During cross examination by Birkhead attorney Dan Blue III, Jocys said the canvassers focused on large gatherings: parades, malls, grocery stores, and the downtown library instead of going door-to-door. She also instructed her volunteers to only collect the signatures of registered Durham voters with an address listed and that no one could sign for someone else.

Jocys acknowledged not witnessing the training that paid First Choice Contracting employees may have received, nor did she witness the canvassers talking about her campaign.

“Jocys did not disclose her relationship with [First Choice] in her campaign finance reports,” Birkhead said in his emailed statement. “Without the hearing today, the electorate would have never known.”

In early May, Jocys announced that the BOE had validated 9,599 signatures from the county’s registered voters in support of her campaign and certified her as a candidate.

She handily surpassed the 9,248 signatures needed—four percent of the county’s registered voter—before the May 17 deadline.

“I am humbled by the overwhelming support from Durham County voters for our campaign,” Jocys said in a press release.

On May 30, officials with the NC Board of Elections told the INDY that Jocys’s campaign was under investigation to determine why the names of thousands of registered voters that appeared on her petition to get on the ballot were invalid.

Patrick Gannon, a spokesman with the NC Board of Elections, told the INDY that more than a third of the 15,685 signatures—6,086—were rejected as invalid.

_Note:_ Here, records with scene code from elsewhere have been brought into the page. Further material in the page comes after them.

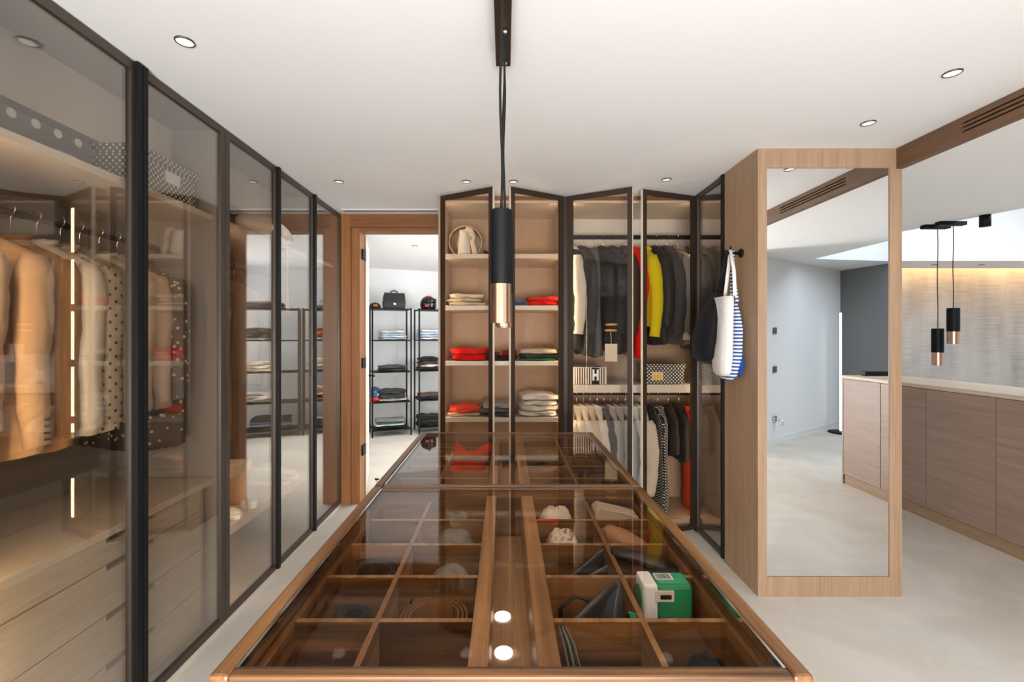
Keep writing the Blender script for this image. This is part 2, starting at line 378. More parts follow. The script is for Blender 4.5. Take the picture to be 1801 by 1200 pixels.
# ------------------------------------------------------------------ recessed downlights
def downlight(x, y, label, r=.032, z=CEIL, power=DOWN_POWER, color=DOWN_COLOR, group='recessed downlights'):
    t = thing('downlight', label, 'ceiling light', (x, y, z), group)
    build('ring', MB().lathe([(r*.86, -.002), (r*.9, -.006), (r, -.004), (r, 0.0)], (x, y, z), 28, cap=False), M['bronze'], t, True)
    build('lens', MB().lathe([(.001, -.0015), (r*.87, -.0025)], (x, y, z), 28, cap=False), M['lens'], t)
    if power:
        l = bpy.data.lights.new('downlight_lamp', 'SPOT'); l.energy = power*4; l.color = color; l.spot_size = math.radians(125); l.spot_blend = .9; l.shadow_soft_size = .04
        o = bpy.data.objects.new('downlight_lamp', l); COL.objects.link(o); o.parent = t; o.location = (0, 0, -.012)
for x, y, lb in ((-1.14, 1.62, 'large looking recessed downlight over the nearest glass doors'),
                 (1.785, 1.814, 'recessed downlight nearest the grille in the wooden beam'),
                 (1.79, 2.24, 'recessed downlight in front of the mirror column'),
                 (-.262, 3.09, 'recessed downlight above the left open door of the shelf wardrobe'),
                 (.058, 3.09, 'recessed downlight just right of the pendant cord by the shelf wardrobe'),
                 (1.083, 3.05, 'recessed downlight above the open doors of the hanging wardrobe'),
                 (-1.128, 3.09, 'recessed downlight between the glass doors and the doorway')):
    downlight(x, y, lb)
for x, y, lb in ((-1.05, 5.3, 'back room downlight nearest the doorway, left'), (-.15, 5.5, 'back room downlight in the middle of the ceiling'), (.6, 5.6, 'back room downlight farthest from the door leaf')):
    downlight(x, y, lb, group='back room downlights', power=16)
downlight(5.9, 6.25, 'soffit downlight left of its twin before the curtain', z=2.44, power=0, group='soffit downlights')
downlight(6.55, 6.25, 'soffit downlight right of its twin before the curtain', z=2.44, power=0, group='soffit downlights')

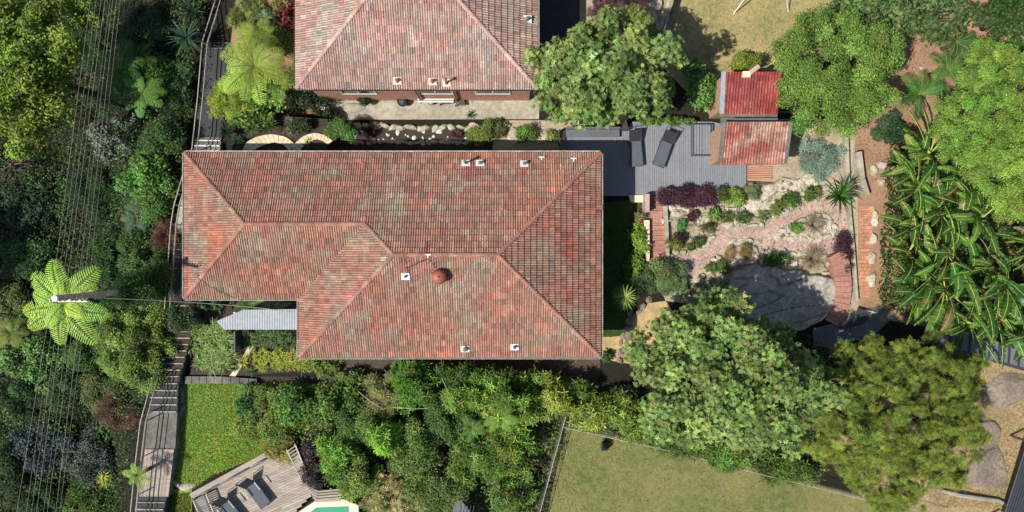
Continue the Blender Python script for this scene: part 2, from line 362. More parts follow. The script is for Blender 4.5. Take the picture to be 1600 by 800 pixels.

“This is an unusually high number of rejected signatures,” Gannon said.

One day after state elections officials announced the Jocys’s campaign was under investigation, Birkhead filed a seven-page challenge filed with county elections officials. In addition to duplicate signatures and other irregularities, the incumbent said 41 people who signed Jocy’s signature were dead.

“Even though the irregularity was ‘caught’ by the [Durham] Board of Elections, the submission of the names of deceased individuals is an indication of forgery and fraud which raises questions about the validity of the other signatures,” Birkhead stated in his challenge.

The incumbent’s attorney, Dan Blue III of Raleigh, had a sole witness, Grace Marsh, a sheriff’s employee who stated that she received a letter last month from county elections officials indicating she was not registered to vote and that her name had appeared on a petition in support of Jocys’s campaign to unseat her boss.

Marsh said she became “immediately upset” and she visited the local BOE office where she cleared up the matter and learned “many signatures had been thrown out.” 

During cross examination, Marsh told Michael Crowell, Jocys’s attorney, that she had worked for Birkhead’s campaign in 2018, and was employed by the sheriff’s office in 2019 after he was elected. Marsh explained that the job for her was created to fulfill Birkhead’s campaign promise to be more transparent in the community.

“Would it be fair to say the job was created for you?” Crowell asked Marsh. “Would it be fair to say that if the sheriff lost the upcoming election you would be out of a job?”

Marsh said that’s why “it was all the more strange that my name would appear on a petition.”

In her statement, Jocys echoed a sentiment her attorney shared with the BOE members: the sheriff’s complaint—if upheld—would have disenfranchised thousands of Durham County voters who signed her petition to appear in the November ballot.

“His complaint basically asked an elections board to cancel a democratic choice so he could avoid debate on his record during a time of record-level gun violence in Durham,” Jocys said.